El evangelista Lucas es un escritor de enormes sorpresas, como pasa con su presentación de personajes como el buen ladrón. No alcanzo a imaginarme lo que pasaría por la mente y el corazón del evangelista al juntar de esa manera las palabras. Hasta sus dedos arderían de la emoción que lo anonadaba.
Jesús está crucificado en medio de dos ladrones. A uno, incapaz de sobreponerse al descarrío afectivo, lo retuercen los insultos de su desdeñoso corazón. Al otro lo circunda un halo de magnanimidad, que llega de su corazón a sus labios en esta oración sublime: “Jesús, acuérdate de mí cuando vengas con tu Reino” (Lc 23,42). Conmueve su osadía de robarle el corazón a Dios, como perdura en toda fantasía sensible al misterio.
Me intriga sobremanera el saber qué acontecía en la mente y el corazón de aquel ladrón para ver la vida de esa manera, la más ajena al acontecimiento que estaba viviendo. De una parte, su osadía para recriminar a su compañero, y de otra, la sutileza para percibir en compañía de quién se encontraba y qué podía esperar de él.
La respuesta de Jesús debió sorprenderlo demasiado y no sorprenderlo a la vez, como si se dijera: es lo único que yo podía esperar de este crucificado, que conoce admirablemente el corazón divino y el corazón humano, como lo expresa en la dulzura de su mirada de crucificado. Algo que no es de este mundo. “Yo te aseguro: hoy estarás conmigo en el Paraíso”.
La palabra de este crucificado es la llave que abre el paraíso a los que están perdidos. Desde entonces, el paraíso ya no es un lugar y un tiempo determinados, sino la novedad que el Crucificado ha venido a traer a los hombres. Con su agudeza teológica, Ratzinger escribe: “Cristo mismo es el paraíso, la luz, el agua fresca, la paz segura, la meta de la espera y la esperanza de los hombres”. Y agrega: “El paraíso se abre en Jesús. Es inseparable de su persona”.
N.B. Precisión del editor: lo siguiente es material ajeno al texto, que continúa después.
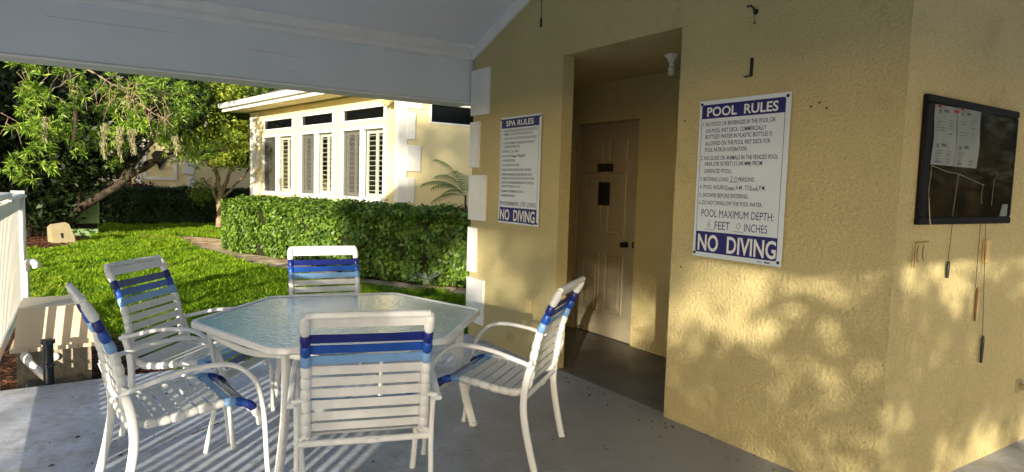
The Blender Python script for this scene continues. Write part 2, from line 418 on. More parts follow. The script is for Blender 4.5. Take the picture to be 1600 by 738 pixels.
def chips(name,poly,n,size,label,m_):
    xs=[p[0] for p in poly];ys=[p[1] for p in poly]
    x=RNG.uniform(min(xs),max(xs),n*3);y=RNG.uniform(min(ys),max(ys),n*3);k=inpoly(x,y,poly);x=x[k][:n];y=y[k][:n];n=len(x)
    a=RNG.uniform(0,6.28,n);l=RNG.uniform(.5,1.4,n)*size;w=l*RNG.uniform(.15,.4,n);z=GZ+.012+RNG.uniform(0,.03,n);t=RNG.uniform(-.5,.5,n)*l
    V=np.empty((n,4,3),np.float32);c,s=np.cos(a),np.sin(a)
    for i,(u,v) in enumerate(((-1,-1),(1,-1),(1,1),(-1,1))):
        V[:,i]=np.stack([x+u*l*c-v*w*s,y+u*l*s+v*w*c,z+u*t*.5+.01],1)
    tag(arr_mesh(name,V,4,m_),label,'bark mulch',kind='stuff')
chips('bark_mulch',MUL2,2600,.022,'dark bark mulch scattered around the beige equipment cover beside the deck',M['chip'])
chips('bark_mulch',[(-13.5,-3.2),(-10.2,-3.4),(-9.9,-4.6),(-13.5,-4.8)],2600,.045,'reddish bark mulch under the dark tree beyond the lawn',M['chip'])

# ------------------------------------------------------------------ leaves
def leaves(centers, normals, size, aspect=.55, jitter=.6):
    """one folded rhombus of 4 corners per centre"""
    c=np.asarray(centers,np.float32); n=len(c)
    nr=np.asarray(normals,np.float32)+RNG.normal(0,jitter,(n,3)); nr/=np.linalg.norm(nr,axis=1,keepdims=True)+1e-9
    r=RNG.normal(0,1,(n,3)); u=np.cross(nr,r); u/=np.linalg.norm(u,axis=1,keepdims=True)+1e-9
    v=np.cross(nr,u); s=(np.asarray(size)*RNG.uniform(.65,1.3,n))[:,None]
    V=np.empty((n,4,3),np.float32)
    V[:,0]=c-u*s*.5; V[:,1]=c+v*s*aspect*.5+nr*s*.08-u*s*.05; V[:,2]=c+u*s*.55-nr*s*.06; V[:,3]=c-v*s*aspect*.5+nr*s*.08-u*s*.05
    return V
def tufts(centers, dirs, length, n=13, width=.13, spread=.9):
    """star-like sprays of narrow leaves"""
    c=np.repeat(np.asarray(centers,np.float32),n,0); d=np.repeat(np.asarray(dirs,np.float32),n,0)
    k=len(c); v=d+RNG.normal(0,spread,(k,3)); v/=np.linalg.norm(v,axis=1,keepdims=True)
    L_=(np.repeat(np.asarray(length)*np.ones(len(centers)),n)*RNG.uniform(.6,1.15,k))[:,None]
    r=RNG.normal(0,1,(k,3)); w=np.cross(v,r); w/=np.linalg.norm(w,axis=1,keepdims=True)
    V=np.empty((k,4,3),np.float32)
    V[:,0]=c; V[:,1]=c+v*L_*.5+w*L_*width*.5; V[:,2]=c+v*L_; V[:,3]=c+v*L_*.5-w*L_*width*.5
    V[:,2,2]-=L_[:,0]*.15
    return V
def blob(center, rad, nclump, nper, clump_r, shell=.55):
    """clump centres in an ellipsoid, leaf centres round each"""
    d=RNG.normal(0,1,(nclump,3)); d/=np.linalg.norm(d,axis=1,keepdims=True)
    rr=(shell+(1-shell)*RNG.random(nclump)**.5)[:,None]
    cc=np.asarray(center)+d*rr*np.asarray(rad)
    p=np.repeat(cc,nper,0)+RNG.normal(0,clump_r,(nclump*nper,3))
    return p, np.repeat(d,nper,0), cc
def branch(mb, pts, r0, r1, seg=7, wob=.03):
    P=[Vector(p) for p in pts]; out=[]
    for i in range(len(P)-1):
        for k in range(4): out.append(P[i].lerp(P[i+1],k/4))
    out.append(P[-1])
    for i in range(1,len(out)-1): out[i]+=Vector((random.uniform(-wob,wob),random.uniform(-wob,wob),random.uniform(-wob,wob)))
    n=len(out); mb.tube(out,[r0+(r1-r0)*i/(n-1) for i in range(n)],seg)

# ------------------------------------------------------------------ pool house
ph=empty('pool_house',(0,0,0),'yellow stucco pool house with white corner quoins and a sloping porch roof','building')
SL=.388                                          # porch ceiling rises from the garden beam
zc=lambda x: 2.73+SL*x if x<=4 else 2.73+SL*(8-x)
XR=3.933
OX0,OX1,OZ=1.3795,2.577,2.458
b=MB(); b.prism([(0,0),(OX0,0),(OX0,OZ),(OX1,OZ),(OX1,0),(XR,0),(XR,zc(XR)+.02),(0,zc(0)+.02)],1,0,.108)
b.build('front_wall',M['stucco'],ph)
b=MB(); b.box(XR-.108,XR,.108,7.0,0,zc(XR)+.02); b.build('side_wall',M['stucco'],ph)
b=MB(); b.box(0,.1,.108,7.0,-.3,2.75); b.build('garden_side_wall',M['stucco'],ph)
DX0,DX1,DZ=.225,1.068,2.068; YB=1.112
b=MB(); b.prism([(.1,0),(DX0-.02,0),(DX0-.02,DZ+.02),(DX1+.012,DZ+.02),(DX1+.012,0),(2.63,0),(2.63,2.5),(.1,2.5)],1,YB,YB+.1)
b.build('recess_back_wall',M['stucco'],ph)
b=MB(); b.box(2.63,2.73,.108,YB+.1,-.05,2.5); b.build('recess_side_wall',M['stucco'],ph)
b=MB(); b.box(.1,2.63,.108,YB+.1,OZ+.003,OZ+.1); b.build('recess_ceiling',M['stucco'],ph)
# quoins
for z0,z1,x1 in ((2.095,2.513,.30),(1.609,2.035,.147),(1.114,1.538,.287),(.618,1.044,.13),(.14,.562,.293)):
    b=MB(); b.cbox(-.022,x1,-.022,.29,z0,z1,.004)
    b.build('quoin',M['trim'],ph)
# porch roof
b=MB(); b.prism([(-.5,zc(-.5)),(4,zc(4)),(8.5,zc(8.5)),(8.5,zc(8.5)+.2),(4,zc(4)+.2),(-.5,zc(-.5)+.2)],1,-4.5,7.0)
b.build('porch_roof',M['ceiling'],ph)
def beam_x(name,x0,x1,y0,y1,z0=2.222,z1=2.72):
    b=MB(); b.cbox(x0,x1,y0,y1,z0,z1,.006); o=b.build(name,M['beam'],ph); return o
bm=beam_x('beam',-.30,-.04,-4.2,.30)
b=MB(); b.box(-.31,-.0295,-4.2,.0,2.205,2.2205); b.build('beam_lip',M['trim'],bm)
b=MB(); b.prism([(-.0385,2.615),(-.002,2.618),(-.002,2.660),(-.014,2.668),(-.014,2.682),(.045,2.716),(.045,2.744),(-.0385,2.738)],1,-4.2,-.004); b.build('crown_trim',M['trim'],bm)
for y0_,y1_,z_ in ((-2.02,-1.72,2.452),(-1.74,-1.55,2.437),(-1.72,-1.66,2.318),(-3.3,-2.5,2.50),(-.9,-.45,2.60)):
    b=MB(); b.box(-.0401,-.0396,y0_,y1_,z_,z_+.0016); b.build('paint_crack',M['cover'] if False else M['concrete'],bm)
beam_x('beam',7.8,8.05,-4.2,7.0)
b=MB(); b.prism([(-.04,2.222),(7.8,2.222),(7.8,2.78),(4,zc(4)-.003),(-.04,2.70)],1,-4.2,-3.95); b.build('unseen_gable_wall',M['beam'],ph)  # unseen gable end, filled in to keep sun off the upper wall
# rafter trim on the front wall
def rafter(x0,x1,y0,y1,h,name):
    b=MB(); b.prism([(x0,zc(x0)-.002),(x1,zc(x1)-.002),(x1,zc(x1)-h),(x0,zc(x0)-h)],1,y0,y1); b.build(name,M['trim'],ph)
rafter(.0,3.9,-.028,-.002,.115,'rafter_trim')
for px,py in ((7.92,.8),(7.92,5.5)):
    b=MB(); b.cbox(px-.09,px+.09,py-.09,py+.09,-.02,2.222,.01); b.build('porch_post',M['trim'],ph)
# door with six panels
dr=MB(); dr.box(DX0,DX1,YB+.018,YB+.055,.012,DZ)
door=dr.build('door',M['door'],ph)
for (x0,x1) in ((.335,.585),(.665,.925)):
    for z0,z1 in ((.245,.818),(1.008,1.598),(1.70,1.926)):
        b=MB()
        o4=[(x0,z0),(x1,z0),(x1,z1),(x0,z1)]
        def ring(i): return [(x0+i,z0+i),(x1-i,z0+i),(x1-i,z1-i),(x0+i,z1-i)]
        ys=[(0,YB+.0175),(.008,YB+.009),(.024,YB+.0165),(.040,YB+.0165),(.058,YB+.010)]
        vs=[];fs=[]
        for i,y in ys: vs+=[(p[0],y,p[1]) for p in ring(i)]
        for r_ in range(len(ys)-1):
            for k in range(4): fs.append((r_*4+k,r_*4+(k+1)%4,r_*4+4+(k+1)%4,r_*4+4+k))
        fs.append(tuple(range(len(vs)-4,len(vs)))); b.add(vs,fs); b.build('door_panel',M['door'],door)
b=MB(); b.lathe([(.030,0),(.030,.006),(.012,.01),(.012,.03),(.026,.038),(.030,.05),(.026,.062),(.012,.068)],(.955,YB+.018,.93),14,'y')
for i,v in enumerate(b.v): b.v[i]=(v[0],2*(YB+.018)-v[1],v[2])
b.f=[tuple(reversed(f)) for f in b.f]
b.build('door_knob',M['bronze'],door,40)
b=MB(); b.box(1.038,1.056,YB+.014,YB+.0178,.905,.965); b.build('latch_plate',M['bronze'],door)
b=MB(); b.cbox(.515,.746,YB+.004,YB+.0088,1.61,1.687,.002); tag(b.build('door_plaque',M['black'],door),'wide black plaque on the door')
b=MB(); b.cbox(.541,.713,YB+.004,YB+.0088,1.283,1.51,.002); tag(b.build('door_plaque',M['black'],door),'tall black plaque on the door')
b=MB(); b.box(DX0-.018,DX0-.004,YB-.012,YB+.06,0,DZ+.016); b.box(DX0-.004,DX1+.004,YB+.03,YB+.06,DZ+.003,DZ+.016); b.build('door_frame',M['door'],ph)
b=MB(); b.box(DX0-.02,DX1+.012,YB+.06,YB+.1,0.0,DZ+.02); b.build('door_backing',M['dark'],ph)

# recess lamp
lp=empty('lamp_holder',(1.93,.60,OZ),'white ceiling lamp holder with a spiral bulb inside the doorway recess','lamp')
b=MB(); b.lathe([(.03,-.05),(.034,-.03),(.056,-.008),(.058,.0025)],(0,0,0),18); b.build('lamp_base',M['white'],lp,40)
b=MB(); b.lathe([(.018,-.085),(.021,-.075),(.021,-.05)],(0,0,0),14); b.build('bulb_collar',M['white'],lp,40)
b=MB(); b.tube([(.022*math.cos(t*.55),.022*math.sin(t*.55),-.088-.0013*t) for t in range(46)],.0075,7); b.build('spiral_bulb',M['white'],lp,60)

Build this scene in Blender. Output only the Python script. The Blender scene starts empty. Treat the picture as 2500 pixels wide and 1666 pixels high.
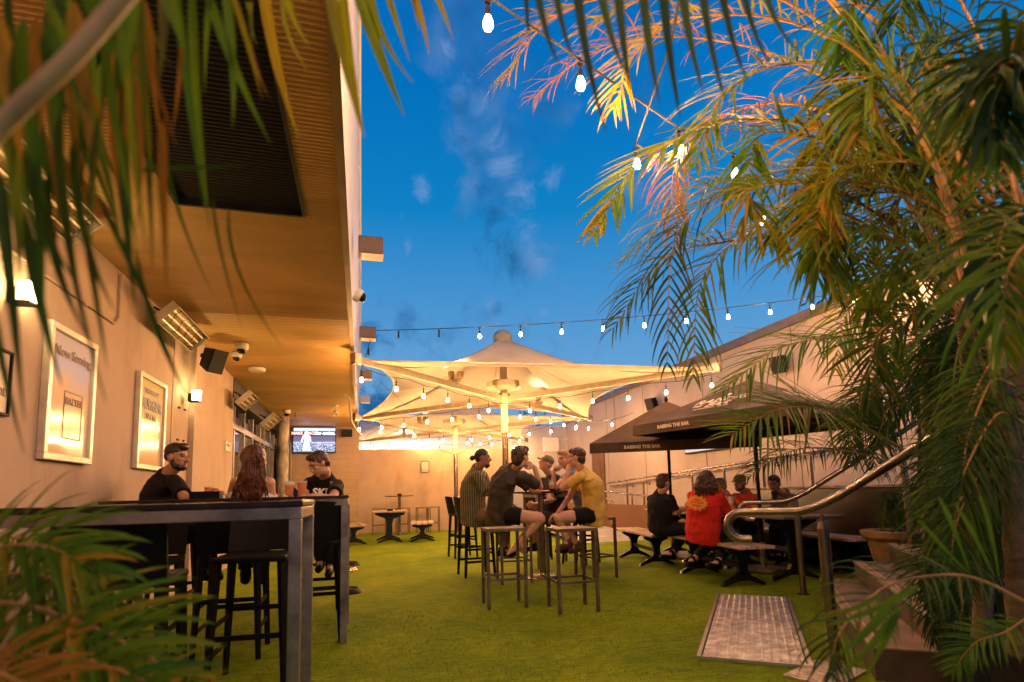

Cuando hablaba del Reino de los Cielos contando parábolas, Jesús usaba un seudónimo. Hacía referencia a lo que después del buen ladrón sería el paraíso. Desde entonces, el paraíso es, no una cosa, sino una persona, Jesús. Impresionante antagonismo el del buen ladrón, al pasar de repente de la condenación total a la salvación definitiva. Aun el hombre más desesperado encuentra aquí la fuente de alegría y de consuelo.
Admiro a este hombre por la sensibilidad con que supo descubrir la oportunidad del momento, que llenó su vida de sentido para siempre.